### What you will do
Repeat the listing in full. Nothing may be added or left out.
-----
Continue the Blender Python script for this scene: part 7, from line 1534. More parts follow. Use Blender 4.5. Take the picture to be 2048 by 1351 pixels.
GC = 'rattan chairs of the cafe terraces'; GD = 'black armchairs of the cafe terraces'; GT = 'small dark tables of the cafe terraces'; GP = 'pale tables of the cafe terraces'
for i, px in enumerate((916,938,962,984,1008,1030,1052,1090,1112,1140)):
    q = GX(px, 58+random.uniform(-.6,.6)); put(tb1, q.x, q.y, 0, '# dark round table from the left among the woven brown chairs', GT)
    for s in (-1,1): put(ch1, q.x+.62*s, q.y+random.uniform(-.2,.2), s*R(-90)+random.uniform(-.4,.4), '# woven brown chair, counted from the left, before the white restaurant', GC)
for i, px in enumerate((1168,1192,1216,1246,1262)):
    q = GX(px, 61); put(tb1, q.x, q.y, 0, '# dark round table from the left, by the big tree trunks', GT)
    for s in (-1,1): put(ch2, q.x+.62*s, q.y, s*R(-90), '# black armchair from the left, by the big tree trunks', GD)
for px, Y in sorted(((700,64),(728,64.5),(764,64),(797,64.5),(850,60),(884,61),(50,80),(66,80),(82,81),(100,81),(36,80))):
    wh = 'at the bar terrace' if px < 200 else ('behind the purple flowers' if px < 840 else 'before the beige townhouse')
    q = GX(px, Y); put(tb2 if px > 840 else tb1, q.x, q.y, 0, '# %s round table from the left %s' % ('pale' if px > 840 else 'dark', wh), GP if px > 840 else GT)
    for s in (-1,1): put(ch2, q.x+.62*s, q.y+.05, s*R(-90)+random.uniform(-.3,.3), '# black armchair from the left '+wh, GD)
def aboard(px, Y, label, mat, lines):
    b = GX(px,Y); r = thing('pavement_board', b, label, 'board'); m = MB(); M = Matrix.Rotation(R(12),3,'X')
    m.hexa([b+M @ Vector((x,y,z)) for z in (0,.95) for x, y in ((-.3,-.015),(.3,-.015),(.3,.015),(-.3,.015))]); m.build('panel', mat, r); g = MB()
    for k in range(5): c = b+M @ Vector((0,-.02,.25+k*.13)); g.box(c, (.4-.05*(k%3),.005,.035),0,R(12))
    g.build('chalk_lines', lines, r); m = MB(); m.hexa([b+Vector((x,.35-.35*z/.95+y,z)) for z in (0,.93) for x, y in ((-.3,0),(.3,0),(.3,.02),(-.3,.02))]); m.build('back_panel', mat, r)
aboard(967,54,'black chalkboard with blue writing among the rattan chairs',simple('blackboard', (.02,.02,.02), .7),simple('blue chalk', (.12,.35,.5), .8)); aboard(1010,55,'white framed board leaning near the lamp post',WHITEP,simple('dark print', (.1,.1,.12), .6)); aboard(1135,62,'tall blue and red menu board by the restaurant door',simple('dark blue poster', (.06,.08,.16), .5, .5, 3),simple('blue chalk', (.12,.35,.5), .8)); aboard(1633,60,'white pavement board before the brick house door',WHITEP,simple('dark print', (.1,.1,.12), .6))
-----
### Response to this exercise
Continue the Blender Python script for this scene: part 7, from line 1534. More parts follow. Use Blender 4.5. Take the picture to be 2048 by 1351 pixels.
GC = 'rattan chairs of the cafe terraces'; GD = 'black armchairs of the cafe terraces'; GT = 'small dark tables of the cafe terraces'; GP = 'pale tables of the cafe terraces'
for i, px in enumerate((916,938,962,984,1008,1030,1052,1090,1112,1140)):
    q = GX(px, 58+random.uniform(-.6,.6)); put(tb1, q.x, q.y, 0, '# dark round table from the left among the woven brown chairs', GT)
    for s in (-1,1): put(ch1, q.x+.62*s, q.y+random.uniform(-.2,.2), s*R(-90)+random.uniform(-.4,.4), '# woven brown chair, counted from the left, before the white restaurant', GC)
for i, px in enumerate((1168,1192,1216,1246,1262)):
    q = GX(px, 61); put(tb1, q.x, q.y, 0, '# dark round table from the left, by the big tree trunks', GT)
    for s in (-1,1): put(ch2, q.x+.62*s, q.y, s*R(-90), '# black armchair from the left, by the big tree trunks', GD)
for px, Y in sorted(((700,64),(728,64.5),(764,64),(797,64.5),(850,60),(884,61),(50,80),(66,80),(82,81),(100,81),(36,80))):
    wh = 'at the bar terrace' if px < 200 else ('behind the purple flowers' if px < 840 else 'before the beige townhouse')
    q = GX(px, Y); put(tb2 if px > 840 else tb1, q.x, q.y, 0, '# %s round table from the left %s' % ('pale' if px > 840 else 'dark', wh), GP if px > 840 else GT)
    for s in (-1,1): put(ch2, q.x+.62*s, q.y+.05, s*R(-90)+random.uniform(-.3,.3), '# black armchair from the left '+wh, GD)
def aboard(px, Y, label, mat, lines):
    b = GX(px,Y); r = thing('pavement_board', b, label, 'board'); m = MB(); M = Matrix.Rotation(R(12),3,'X')
    m.hexa([b+M @ Vector((x,y,z)) for z in (0,.95) for x, y in ((-.3,-.015),(.3,-.015),(.3,.015),(-.3,.015))]); m.build('panel', mat, r); g = MB()
    for k in range(5): c = b+M @ Vector((0,-.02,.25+k*.13)); g.box(c, (.4-.05*(k%3),.005,.035),0,R(12))
    g.build('chalk_lines', lines, r); m = MB(); m.hexa([b+Vector((x,.35-.35*z/.95+y,z)) for z in (0,.93) for x, y in ((-.3,0),(.3,0),(.3,.02),(-.3,.02))]); m.build('back_panel', mat, r)
aboard(967,54,'black chalkboard with blue writing among the rattan chairs',simple('blackboard', (.02,.02,.02), .7),simple('blue chalk', (.12,.35,.5), .8)); aboard(1010,55,'white framed board leaning near the lamp post',WHITEP,simple('dark print', (.1,.1,.12), .6)); aboard(1135,62,'tall blue and red menu board by the restaurant door',simple('dark blue poster', (.06,.08,.16), .5, .5, 3),simple('blue chalk', (.12,.35,.5), .8)); aboard(1633,60,'white pavement board before the brick house door',WHITEP,simple('dark print', (.1,.1,.12), .6))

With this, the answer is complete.